** start SUPPLIED INFORMATION **

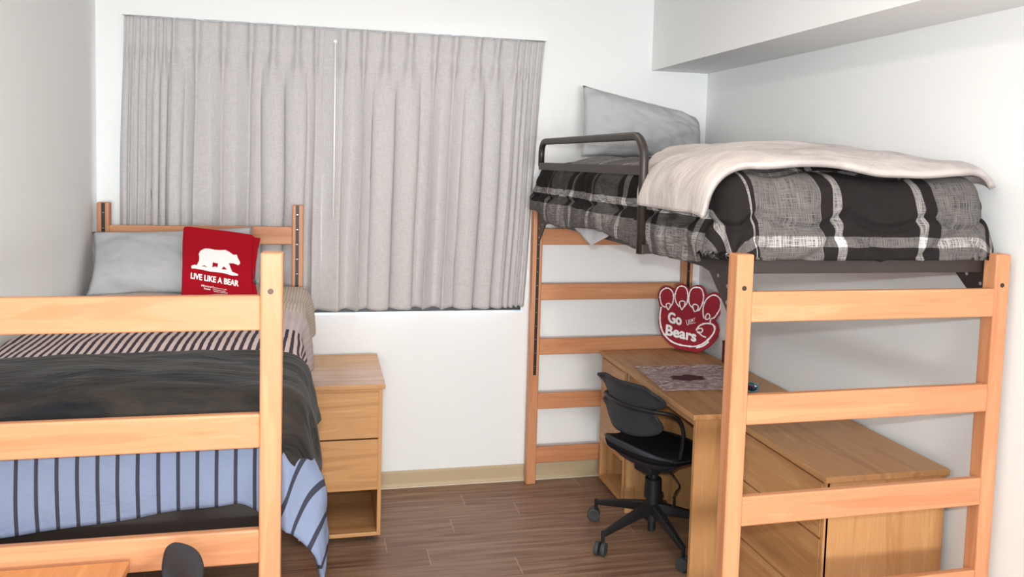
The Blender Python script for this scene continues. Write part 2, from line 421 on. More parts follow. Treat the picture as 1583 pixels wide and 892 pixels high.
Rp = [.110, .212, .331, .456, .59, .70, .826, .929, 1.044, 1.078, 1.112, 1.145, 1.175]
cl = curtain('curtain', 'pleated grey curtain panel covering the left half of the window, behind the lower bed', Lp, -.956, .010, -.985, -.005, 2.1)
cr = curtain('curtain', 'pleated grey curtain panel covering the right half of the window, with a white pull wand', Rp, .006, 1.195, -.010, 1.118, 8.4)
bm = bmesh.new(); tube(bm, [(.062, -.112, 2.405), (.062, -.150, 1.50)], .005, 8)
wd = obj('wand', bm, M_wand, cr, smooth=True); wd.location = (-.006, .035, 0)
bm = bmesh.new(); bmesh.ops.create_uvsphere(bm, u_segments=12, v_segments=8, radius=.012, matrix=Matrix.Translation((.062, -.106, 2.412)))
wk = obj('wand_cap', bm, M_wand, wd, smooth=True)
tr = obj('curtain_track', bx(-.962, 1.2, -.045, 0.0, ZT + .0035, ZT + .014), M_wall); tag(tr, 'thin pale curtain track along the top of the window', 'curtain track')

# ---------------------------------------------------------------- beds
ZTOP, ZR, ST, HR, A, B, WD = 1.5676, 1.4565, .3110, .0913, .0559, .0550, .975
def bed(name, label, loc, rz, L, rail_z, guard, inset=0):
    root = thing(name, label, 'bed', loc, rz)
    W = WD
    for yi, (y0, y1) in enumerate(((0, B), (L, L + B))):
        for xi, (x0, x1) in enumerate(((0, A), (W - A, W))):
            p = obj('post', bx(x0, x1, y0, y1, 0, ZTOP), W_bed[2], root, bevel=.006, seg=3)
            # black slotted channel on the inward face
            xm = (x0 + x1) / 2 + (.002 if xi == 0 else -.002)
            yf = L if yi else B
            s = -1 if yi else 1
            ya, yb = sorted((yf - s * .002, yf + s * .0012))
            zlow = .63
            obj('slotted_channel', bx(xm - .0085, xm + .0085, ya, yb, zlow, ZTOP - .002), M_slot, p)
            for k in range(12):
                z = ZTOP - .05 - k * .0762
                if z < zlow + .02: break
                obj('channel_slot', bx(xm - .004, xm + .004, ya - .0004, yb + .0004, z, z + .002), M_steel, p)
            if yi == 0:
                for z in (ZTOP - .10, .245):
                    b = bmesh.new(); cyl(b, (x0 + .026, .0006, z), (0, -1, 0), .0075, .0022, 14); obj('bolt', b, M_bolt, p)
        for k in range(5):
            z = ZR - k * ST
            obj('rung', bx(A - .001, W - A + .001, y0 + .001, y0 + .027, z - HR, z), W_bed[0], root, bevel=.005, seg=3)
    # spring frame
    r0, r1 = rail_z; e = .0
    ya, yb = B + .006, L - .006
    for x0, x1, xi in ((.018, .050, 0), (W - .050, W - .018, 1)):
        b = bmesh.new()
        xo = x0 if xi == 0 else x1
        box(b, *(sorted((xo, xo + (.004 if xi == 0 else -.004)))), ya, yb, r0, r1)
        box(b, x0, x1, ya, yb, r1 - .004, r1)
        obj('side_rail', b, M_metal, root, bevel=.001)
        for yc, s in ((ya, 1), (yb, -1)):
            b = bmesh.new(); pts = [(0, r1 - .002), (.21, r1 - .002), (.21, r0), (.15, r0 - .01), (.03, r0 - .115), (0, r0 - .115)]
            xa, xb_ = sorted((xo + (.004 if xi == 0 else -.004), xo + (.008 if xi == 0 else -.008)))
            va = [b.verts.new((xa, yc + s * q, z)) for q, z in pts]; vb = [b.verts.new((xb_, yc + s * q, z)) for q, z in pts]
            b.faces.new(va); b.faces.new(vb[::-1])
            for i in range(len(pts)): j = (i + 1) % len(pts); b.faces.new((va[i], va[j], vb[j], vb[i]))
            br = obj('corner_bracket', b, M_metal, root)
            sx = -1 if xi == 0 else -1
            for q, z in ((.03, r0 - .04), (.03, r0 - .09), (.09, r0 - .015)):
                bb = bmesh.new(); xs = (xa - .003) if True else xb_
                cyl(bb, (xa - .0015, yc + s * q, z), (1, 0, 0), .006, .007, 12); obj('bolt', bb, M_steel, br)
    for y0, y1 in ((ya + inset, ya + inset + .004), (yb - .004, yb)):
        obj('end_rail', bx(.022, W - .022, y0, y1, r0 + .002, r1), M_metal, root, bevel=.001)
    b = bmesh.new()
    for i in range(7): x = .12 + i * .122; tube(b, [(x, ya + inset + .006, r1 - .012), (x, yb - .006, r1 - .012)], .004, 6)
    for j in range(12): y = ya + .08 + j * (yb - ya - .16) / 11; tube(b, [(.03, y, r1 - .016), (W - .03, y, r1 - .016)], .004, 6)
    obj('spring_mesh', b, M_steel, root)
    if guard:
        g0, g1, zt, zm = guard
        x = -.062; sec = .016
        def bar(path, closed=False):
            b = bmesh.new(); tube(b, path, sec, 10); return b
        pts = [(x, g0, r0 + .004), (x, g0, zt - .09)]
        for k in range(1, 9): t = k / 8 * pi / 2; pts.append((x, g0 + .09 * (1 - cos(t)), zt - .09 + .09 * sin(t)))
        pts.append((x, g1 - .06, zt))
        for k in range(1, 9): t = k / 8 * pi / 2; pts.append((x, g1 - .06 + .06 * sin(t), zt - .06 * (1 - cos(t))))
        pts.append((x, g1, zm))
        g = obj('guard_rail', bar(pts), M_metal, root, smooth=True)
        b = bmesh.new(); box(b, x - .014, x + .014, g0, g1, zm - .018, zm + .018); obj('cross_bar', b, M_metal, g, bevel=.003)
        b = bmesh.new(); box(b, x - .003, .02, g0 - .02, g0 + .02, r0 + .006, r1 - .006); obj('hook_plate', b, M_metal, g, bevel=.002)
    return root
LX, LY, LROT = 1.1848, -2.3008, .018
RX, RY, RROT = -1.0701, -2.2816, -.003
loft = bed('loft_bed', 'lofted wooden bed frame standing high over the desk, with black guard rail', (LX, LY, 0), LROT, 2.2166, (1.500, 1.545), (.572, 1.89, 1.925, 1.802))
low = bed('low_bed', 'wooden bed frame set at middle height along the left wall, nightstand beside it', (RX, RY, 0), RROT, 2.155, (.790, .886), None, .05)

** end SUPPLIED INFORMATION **

--- GIVEN TASK ---
Retype everything in the material word for word, minus pictures.

--- SOLVED EXERCISE ---
The Blender Python script for this scene continues. Write part 2, from line 421 on. More parts follow. Treat the picture as 1583 pixels wide and 892 pixels high.
Rp = [.110, .212, .331, .456, .59, .70, .826, .929, 1.044, 1.078, 1.112, 1.145, 1.175]
cl = curtain('curtain', 'pleated grey curtain panel covering the left half of the window, behind the lower bed', Lp, -.956, .010, -.985, -.005, 2.1)
cr = curtain('curtain', 'pleated grey curtain panel covering the right half of the window, with a white pull wand', Rp, .006, 1.195, -.010, 1.118, 8.4)
bm = bmesh.new(); tube(bm, [(.062, -.112, 2.405), (.062, -.150, 1.50)], .005, 8)
wd = obj('wand', bm, M_wand, cr, smooth=True); wd.location = (-.006, .035, 0)
bm = bmesh.new(); bmesh.ops.create_uvsphere(bm, u_segments=12, v_segments=8, radius=.012, matrix=Matrix.Translation((.062, -.106, 2.412)))
wk = obj('wand_cap', bm, M_wand, wd, smooth=True)
tr = obj('curtain_track', bx(-.962, 1.2, -.045, 0.0, ZT + .0035, ZT + .014), M_wall); tag(tr, 'thin pale curtain track along the top of the window', 'curtain track')

# ---------------------------------------------------------------- beds
ZTOP, ZR, ST, HR, A, B, WD = 1.5676, 1.4565, .3110, .0913, .0559, .0550, .975
def bed(name, label, loc, rz, L, rail_z, guard, inset=0):
    root = thing(name, label, 'bed', loc, rz)
    W = WD
    for yi, (y0, y1) in enumerate(((0, B), (L, L + B))):
        for xi, (x0, x1) in enumerate(((0, A), (W - A, W))):
            p = obj('post', bx(x0, x1, y0, y1, 0, ZTOP), W_bed[2], root, bevel=.006, seg=3)
            # black slotted channel on the inward face
            xm = (x0 + x1) / 2 + (.002 if xi == 0 else -.002)
            yf = L if yi else B
            s = -1 if yi else 1
            ya, yb = sorted((yf - s * .002, yf + s * .0012))
            zlow = .63
            obj('slotted_channel', bx(xm - .0085, xm + .0085, ya, yb, zlow, ZTOP - .002), M_slot, p)
            for k in range(12):
                z = ZTOP - .05 - k * .0762
                if z < zlow + .02: break
                obj('channel_slot', bx(xm - .004, xm + .004, ya - .0004, yb + .0004, z, z + .002), M_steel, p)
            if yi == 0:
                for z in (ZTOP - .10, .245):
                    b = bmesh.new(); cyl(b, (x0 + .026, .0006, z), (0, -1, 0), .0075, .0022, 14); obj('bolt', b, M_bolt, p)
        for k in range(5):
            z = ZR - k * ST
            obj('rung', bx(A - .001, W - A + .001, y0 + .001, y0 + .027, z - HR, z), W_bed[0], root, bevel=.005, seg=3)
    # spring frame
    r0, r1 = rail_z; e = .0
    ya, yb = B + .006, L - .006
    for x0, x1, xi in ((.018, .050, 0), (W - .050, W - .018, 1)):
        b = bmesh.new()
        xo = x0 if xi == 0 else x1
        box(b, *(sorted((xo, xo + (.004 if xi == 0 else -.004)))), ya, yb, r0, r1)
        box(b, x0, x1, ya, yb, r1 - .004, r1)
        obj('side_rail', b, M_metal, root, bevel=.001)
        for yc, s in ((ya, 1), (yb, -1)):
            b = bmesh.new(); pts = [(0, r1 - .002), (.21, r1 - .002), (.21, r0), (.15, r0 - .01), (.03, r0 - .115), (0, r0 - .115)]
            xa, xb_ = sorted((xo + (.004 if xi == 0 else -.004), xo + (.008 if xi == 0 else -.008)))
            va = [b.verts.new((xa, yc + s * q, z)) for q, z in pts]; vb = [b.verts.new((xb_, yc + s * q, z)) for q, z in pts]
            b.faces.new(va); b.faces.new(vb[::-1])
            for i in range(len(pts)): j = (i + 1) % len(pts); b.faces.new((va[i], va[j], vb[j], vb[i]))
            br = obj('corner_bracket', b, M_metal, root)
            sx = -1 if xi == 0 else -1
            for q, z in ((.03, r0 - .04), (.03, r0 - .09), (.09, r0 - .015)):
                bb = bmesh.new(); xs = (xa - .003) if True else xb_
                cyl(bb, (xa - .0015, yc + s * q, z), (1, 0, 0), .006, .007, 12); obj('bolt', bb, M_steel, br)
    for y0, y1 in ((ya + inset, ya + inset + .004), (yb - .004, yb)):
        obj('end_rail', bx(.022, W - .022, y0, y1, r0 + .002, r1), M_metal, root, bevel=.001)
    b = bmesh.new()
    for i in range(7): x = .12 + i * .122; tube(b, [(x, ya + inset + .006, r1 - .012), (x, yb - .006, r1 - .012)], .004, 6)
    for j in range(12): y = ya + .08 + j * (yb - ya - .16) / 11; tube(b, [(.03, y, r1 - .016), (W - .03, y, r1 - .016)], .004, 6)
    obj('spring_mesh', b, M_steel, root)
    if guard:
        g0, g1, zt, zm = guard
        x = -.062; sec = .016
        def bar(path, closed=False):
            b = bmesh.new(); tube(b, path, sec, 10); return b
        pts = [(x, g0, r0 + .004), (x, g0, zt - .09)]
        for k in range(1, 9): t = k / 8 * pi / 2; pts.append((x, g0 + .09 * (1 - cos(t)), zt - .09 + .09 * sin(t)))
        pts.append((x, g1 - .06, zt))
        for k in range(1, 9): t = k / 8 * pi / 2; pts.append((x, g1 - .06 + .06 * sin(t), zt - .06 * (1 - cos(t))))
        pts.append((x, g1, zm))
        g = obj('guard_rail', bar(pts), M_metal, root, smooth=True)
        b = bmesh.new(); box(b, x - .014, x + .014, g0, g1, zm - .018, zm + .018); obj('cross_bar', b, M_metal, g, bevel=.003)
        b = bmesh.new(); box(b, x - .003, .02, g0 - .02, g0 + .02, r0 + .006, r1 - .006); obj('hook_plate', b, M_metal, g, bevel=.002)
    return root
LX, LY, LROT = 1.1848, -2.3008, .018
RX, RY, RROT = -1.0701, -2.2816, -.003
loft = bed('loft_bed', 'lofted wooden bed frame standing high over the desk, with black guard rail', (LX, LY, 0), LROT, 2.2166, (1.500, 1.545), (.572, 1.89, 1.925, 1.802))
low = bed('low_bed', 'wooden bed frame set at middle height along the left wall, nightstand beside it', (RX, RY, 0), RROT, 2.155, (.790, .886), None, .05)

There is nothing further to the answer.